Input: graph = [[[1, 4], [2, 1]], [[3, 1]], [[1, 2], [3, 5]], []], src = 0
Output: [0, 3, 1, 4]
Explanation:
- Distance from 0 to 0: 0 (same node)
- Distance from 0 to 1: 3 (0 -> 2 -> 1, weight: 1 + 2 = 3, not 0 -> 1 with weight 4)
- Distance from 0 to 2: 1 (direct edge with weight 1)
- Distance from 0 to 3: 4 (0 -> 2 -> 1 -> 3, weight: 1 + 2 + 1 = 4)

Input: graph = [[[1, 5], [2, 2]], [[3, 1]], [[1, 1], [3, 3]], []], src = 0
Output: [0, 3, 2, 4]
Explanation:
- 0 -> 2 -> 1: weight 2 + 1 = 3 (shorter than 0 -> 1 with weight 5)
- 0 -> 2 -> 3: weight 2 + 3 = 5
- 0 -> 2 -> 1 -> 3: weight 2 + 1 + 1 = 4 (shortest path to 3)

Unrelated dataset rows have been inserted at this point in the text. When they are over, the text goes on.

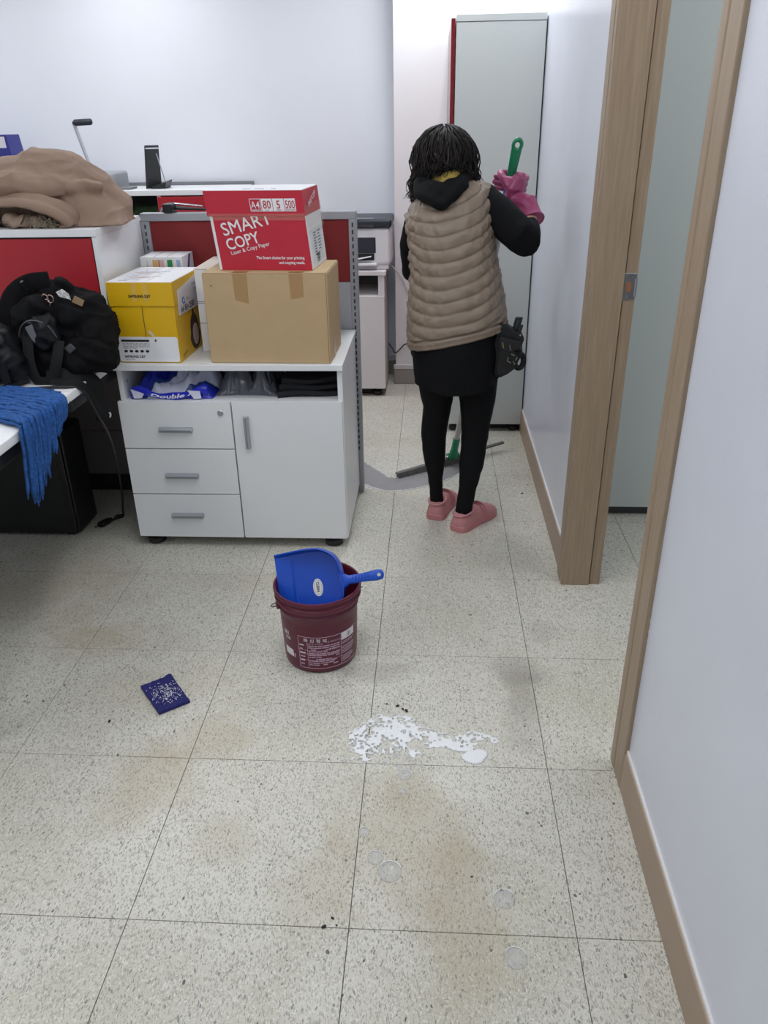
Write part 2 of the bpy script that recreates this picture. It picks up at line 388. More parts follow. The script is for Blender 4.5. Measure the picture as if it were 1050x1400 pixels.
# ------------------------------------------------------------------ drawer cabinet in the middle
CX0, CX1, CY0, CY1 = -.498, .298, 1.55, 2.052
t = thing('drawer_cabinet', 'low white cabinet with three drawers, a door and an open shelf', 'cabinet', (-.1, 1.8, 0))
obj('worktop', B(CX0+.0095, CX1+.006, CY0-.006, CY1, .690, .710), white, t, bevel=.0012)
obj('side_panel', B(CX0+.012, CX0+.030, CY0+.016, CY1, .044, .69), white, t); obj('side_panel', B(CX1-.016, CX1+.002, CY0+.012, CY1, .044, .69), white, t, bevel=.0008)
obj('shelf_panel', B(CX0+.030, CX1-.016, CY0+.014, CY1-.012, .560, .578), white, t); obj('bottom_panel', B(CX0+.030, CX1-.016, CY0+.018, CY1-.012, .044, .062), white, t)
obj('back_panel', B(CX0+.030, CX1-.016, CY1-.012, CY1, .044, .69), white, t); obj('divider', B(-.103, -.085, CY0+.018, CY1-.012, .062, .56), white, t)
def barhandle(p, a, b, par):
    h = obj('handle', G().loft([[(a[0], CY0-.019+dy, a[1]+0) if False else v for v in r] for r in bar_rings(a, b)]), steelp, par, bevel=.0015)
    return h
def bar_rings(a, b):
    ax, az = a; bx, bz = b
    if abs(bx-ax) > abs(bz-az): f = lambda x, z, o, y: (x, y, z+o)
    else: f = lambda x, z, o, y: (x+o, y, z)
    prof = [(-.0085, CY0+.001), (-.0085, CY0-.013), (-.003, CY0-.017), (.003, CY0-.017), (.0085, CY0-.013), (.0085, CY0+.001)]
    return [[f(ax, az, o, y) for o, y in prof], [f(bx, bz, o, y) for o, y in prof]]
for z0, z1, hz in ((.403, .577, .476), (.224, .399, .2975), (.044, .220, .1365)):
    d = obj('drawer', B(CX0+.003, -.0955, CY0, CY0+.016, z0, z1), white, t, bevel=.001)
    h = obj('handle', G().loft(bar_rings((-.358, hz), (-.238, hz))), steelp, d, bevel=.001)
    obj('handle_groove', B(-.354, -.242, CY0-.0178, CY0-.0168, hz-.0012, hz+.0012), M('handle groove', (110, 112, 116), .5), d)
    if hz > .4:
        lk = obj('lock', G().lathe([(.0105, 0), (.0105, .004), (.009, .0055), (.0045, .0055), (.004, .003)], (0, 0), 20, cap=True), steel, d, smooth=40)
        lk.rotation_euler = (math.pi/2, 0, 0); lk.location = Vector((-.133, CY0-.002, .537))-W[d.name]
d = obj('door', B(-.0905, CX1-.002, CY0, CY0+.016, .044, .579), white, t, bevel=.001)
obj('handle', G().loft(bar_rings((-.043, .408), (-.043, .526))), steelp, d, bevel=.001)
obj('handle_groove', B(-.0442, -.0418, CY0-.0178, CY0-.0168, .412, .522), MATS['handle groove'], d)
feet(t, [(-.45, 1.60), (.24, 1.60), (-.45, 2.0), (.24, 2.0)], .034, .044)
for z in (.64, .665): obj('shelf_pin_hole', G().tube([(CX0+.0302, 1.60, z-.008), (CX0+.0306, 1.60, z+.004)], .0015, 6), dark, t) if z < .65 else None

# ------------------------------------------------------------------ partition behind it
PY0, PY1 = 2.058, 2.098
t = thing('desk_partition', 'red and grey desk partition with slotted silver posts behind the boxes', 'partition', (-.1, 2.08, 0))
obj('fabric_panel', B(-.468, .288, PY0+.008, PY1-.008, .892, 1.118), redf, t, label='dark red fabric panel')
obj('lower_panel', B(-.468, .288, PY0+.008, PY1-.008, .09, .890), M('light grey partition panel', (176, 180, 188), .6), t, label='light grey lower panel')
obj('top_rail', B(-.500, .318, PY0, PY1, 1.119, 1.148), steelp, t, bevel=.003)
obj('bottom_rail', B(-.468, .288, PY0+.004, PY1-.004, .03, .09), M('dark rail', (60, 60, 62), .5), t)
for x0, x1 in ((-.502, -.468), (.288, .318)):
    p = obj('post', B(x0, x1, PY0, PY1, .0, 1.119), steelp, t, bevel=.003)
    g = G()
    for k in range(36): g.box((x0+x1)/2-.003, (x0+x1)/2+.003, PY0-.0012, PY0+.0002, .2+k*.0255, .2+k*.0255+.015)
    obj('slots', g, M('slot dark', (58, 62, 70), .7), p, stuff=True)
t2 = thing('desk_partition', 'charcoal partition standing under the desk behind the computer tower', 'partition', (-1.2, 2.08, 0))
obj('fabric_panel', B(-1.90, -.510, PY0+.006, PY1-.006, .28, 1.1), charcoal, t2, bevel=.002)
obj('lower_panel', B(-1.90, -.510, PY0+.006, PY1-.006, .075, .275), charcoal, t2, bevel=.002)
obj('base_rail', B(-1.90, -.510, PY0+.002, PY1-.002, 0, .072), M('black rail', (26, 26, 28), .5), t2)

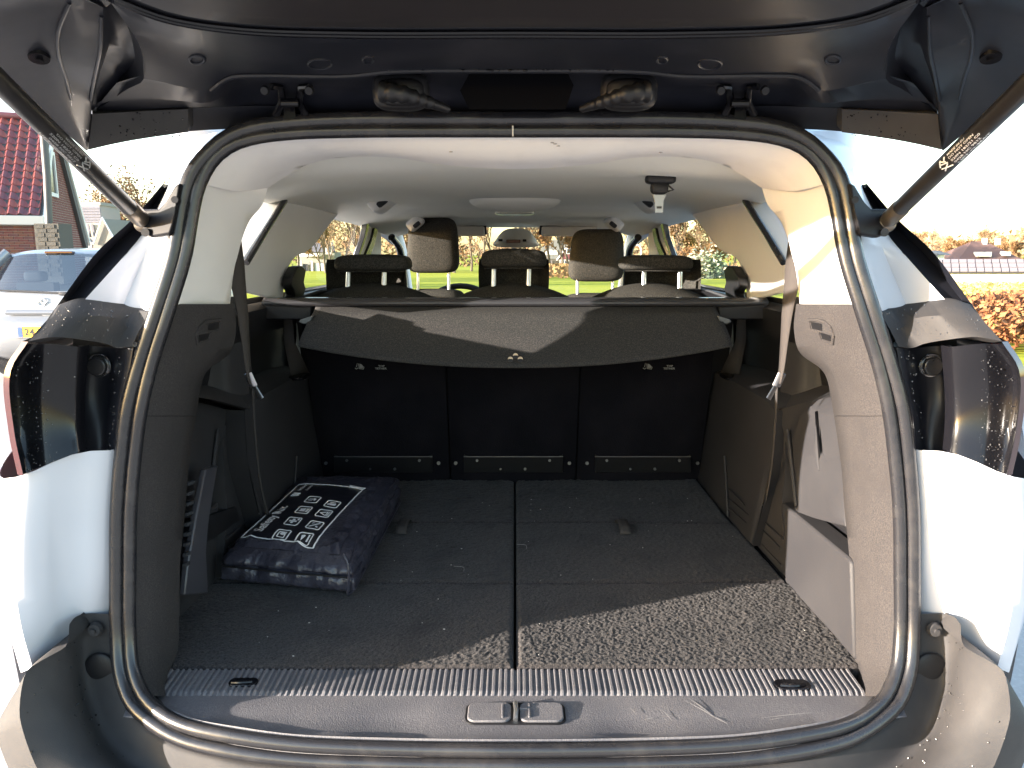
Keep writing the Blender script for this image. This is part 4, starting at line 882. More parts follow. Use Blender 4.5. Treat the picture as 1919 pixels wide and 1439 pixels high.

Input: graph = [[[1, 10]], []], src = 1
Output: [Infinity, 0]
Explanation: Node 1 cannot reach node 0

Constraints

• Graph is represented as an adjacency list where graph[i] contains an array of [neighbor, weight] pairs
• All edge weights are non-negative (≥ 0)
• Nodes are numbered from 0 to n-1 where n is the number of nodes
• Graph may contain cycles
• Graph may be disconnected
• Distance from src to itself is always 0
• Unreachable nodes have distance Infinity
• The algorithm requires a MinHeap/Priority Queue to efficiently select the node with minimum distance

Function Signature

function dijkstras(graph, src) {
  // Your code here
}

Test Cases

• Base cases: single node graph [[[]]], 0 -> [0]
• Direct edges: [[[1, 5]], []], 0 -> [0, 5]
• Multiple paths: [[[1, 4], [2, 1]], [[3, 1]], [[1, 2], [3, 5]], []], 0 -> [0, 3, 1, 4]
• Disconnected nodes: [[[1, 2]], [], [[3, 1]], []], 0 -> [0, 2, Infinity, Infinity]
• Graph with cycles: [[[1, 1], [2, 3]], [[2, 1]], [[0, 2]]], 0 -> [0, 1, 2, ...]
• Source with no outgoing edges: [[], [[0, 1]], []], 1 -> [1, 0, Infinity]
• Large graphs with various edge weights